***** Source excerpt *****

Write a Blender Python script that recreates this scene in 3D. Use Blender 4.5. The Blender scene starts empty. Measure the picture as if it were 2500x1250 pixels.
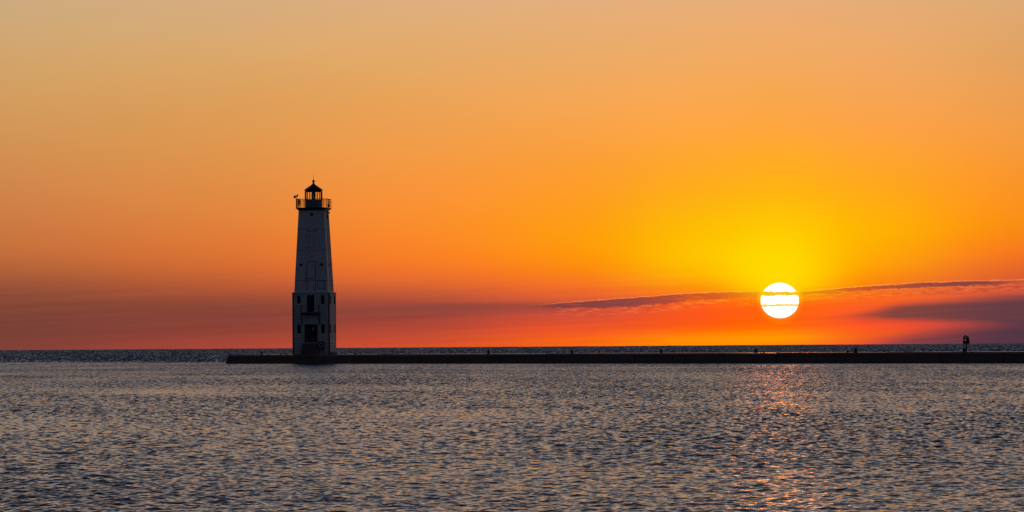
import bpy, bmesh, math, random
import numpy as np
from mathutils import Vector, Matrix
random.seed(7)
S = bpy.context.scene
C = S.collection
R = math.radians
F = 10035.0            # focal length in photo pixels
H = 1.95               # eye height above the water
ROLL = math.atan(17 / 2500)
HOR = lambda x: 851.3 - 17 * x / 2500     # line of the mathematical horizon

# ------------------------------------------------------------------ view
S.view_settings.view_transform = 'Standard'
S.view_settings.look = 'None'
S.view_settings.exposure = 0
S.view_settings.gamma = 1
S.cycles.max_bounces = 8
S.cycles.sample_clamp_indirect = 2.2
S.cycles.sample_clamp_direct = 2.2
S.cycles.caustics_reflective = False
S.cycles.caustics_refractive = False

cam = bpy.data.objects.new('camera', bpy.data.cameras.new('camera'))
C.objects.link(cam)
S.camera = cam
cam.data.sensor_width = 36
cam.data.lens = 36 * F / 2500
cam.data.clip_start = 0.5
cam.data.clip_end = 60000
PITCH = math.atan((HOR(1250) - 625) / F)
cam.matrix_world = (Matrix.Translation((0, 0, H)) @ Matrix.Rotation(PITCH, 4, 'X')
                    @ Matrix.Rotation(R(90), 4, 'X') @ Matrix.Rotation(-ROLL, 4, 'Z'))

def at(px, Y, py=None):
    """place in the world at range Y on the bearing of photo column px"""
    return (px - 1250) / F * Y

# ------------------------------------------------------------------ node maths
def lin(c):
    return tuple((v / 255 / 12.92 if v / 255 <= 0.04045 else ((v / 255 + 0.055) / 1.055) ** 2.4) for v in c)

class N:
    """a socket that can be used in arithmetic"""
    nt = None
    def __init__(s, sock): s.s = sock
    @staticmethod
    def m(op, *a, clamp=False):
        n = N.nt.nodes.new('ShaderNodeMath'); n.operation = op; n.use_clamp = clamp
        for i, v in enumerate(a):
            if isinstance(v, N): N.nt.links.new(v.s, n.inputs[i])
            else: n.inputs[i].default_value = float(v)
        return N(n.outputs[0])
    def __add__(s, o): return N.m('ADD', s, o)
    __radd__ = __add__
    def __sub__(s, o): return N.m('SUBTRACT', s, o)
    def __rsub__(s, o): return N.m('SUBTRACT', o, s)
    def __mul__(s, o): return N.m('MULTIPLY', s, o)
    __rmul__ = __mul__
    def __truediv__(s, o): return N.m('DIVIDE', s, o)
    def __rtruediv__(s, o): return N.m('DIVIDE', o, s)
    def __neg__(s): return N.m('MULTIPLY', s, -1)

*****

Do this ▸ Please write out all the data again word for word, but not the pictures.

Final answer ▸
Write a Blender Python script that recreates this scene in 3D. Use Blender 4.5. The Blender scene starts empty. Measure the picture as if it were 2500x1250 pixels.
import bpy, bmesh, math, random
import numpy as np
from mathutils import Vector, Matrix
random.seed(7)
S = bpy.context.scene
C = S.collection
R = math.radians
F = 10035.0            # focal length in photo pixels
H = 1.95               # eye height above the water
ROLL = math.atan(17 / 2500)
HOR = lambda x: 851.3 - 17 * x / 2500     # line of the mathematical horizon

# ------------------------------------------------------------------ view
S.view_settings.view_transform = 'Standard'
S.view_settings.look = 'None'
S.view_settings.exposure = 0
S.view_settings.gamma = 1
S.cycles.max_bounces = 8
S.cycles.sample_clamp_indirect = 2.2
S.cycles.sample_clamp_direct = 2.2
S.cycles.caustics_reflective = False
S.cycles.caustics_refractive = False

cam = bpy.data.objects.new('camera', bpy.data.cameras.new('camera'))
C.objects.link(cam)
S.camera = cam
cam.data.sensor_width = 36
cam.data.lens = 36 * F / 2500
cam.data.clip_start = 0.5
cam.data.clip_end = 60000
PITCH = math.atan((HOR(1250) - 625) / F)
cam.matrix_world = (Matrix.Translation((0, 0, H)) @ Matrix.Rotation(PITCH, 4, 'X')
                    @ Matrix.Rotation(R(90), 4, 'X') @ Matrix.Rotation(-ROLL, 4, 'Z'))

def at(px, Y, py=None):
    """place in the world at range Y on the bearing of photo column px"""
    return (px - 1250) / F * Y

# ------------------------------------------------------------------ node maths
def lin(c):
    return tuple((v / 255 / 12.92 if v / 255 <= 0.04045 else ((v / 255 + 0.055) / 1.055) ** 2.4) for v in c)

class N:
    """a socket that can be used in arithmetic"""
    nt = None
    def __init__(s, sock): s.s = sock
    @staticmethod
    def m(op, *a, clamp=False):
        n = N.nt.nodes.new('ShaderNodeMath'); n.operation = op; n.use_clamp = clamp
        for i, v in enumerate(a):
            if isinstance(v, N): N.nt.links.new(v.s, n.inputs[i])
            else: n.inputs[i].default_value = float(v)
        return N(n.outputs[0])
    def __add__(s, o): return N.m('ADD', s, o)
    __radd__ = __add__
    def __sub__(s, o): return N.m('SUBTRACT', s, o)
    def __rsub__(s, o): return N.m('SUBTRACT', o, s)
    def __mul__(s, o): return N.m('MULTIPLY', s, o)
    __rmul__ = __mul__
    def __truediv__(s, o): return N.m('DIVIDE', s, o)
    def __rtruediv__(s, o): return N.m('DIVIDE', o, s)
    def __neg__(s): return N.m('MULTIPLY', s, -1)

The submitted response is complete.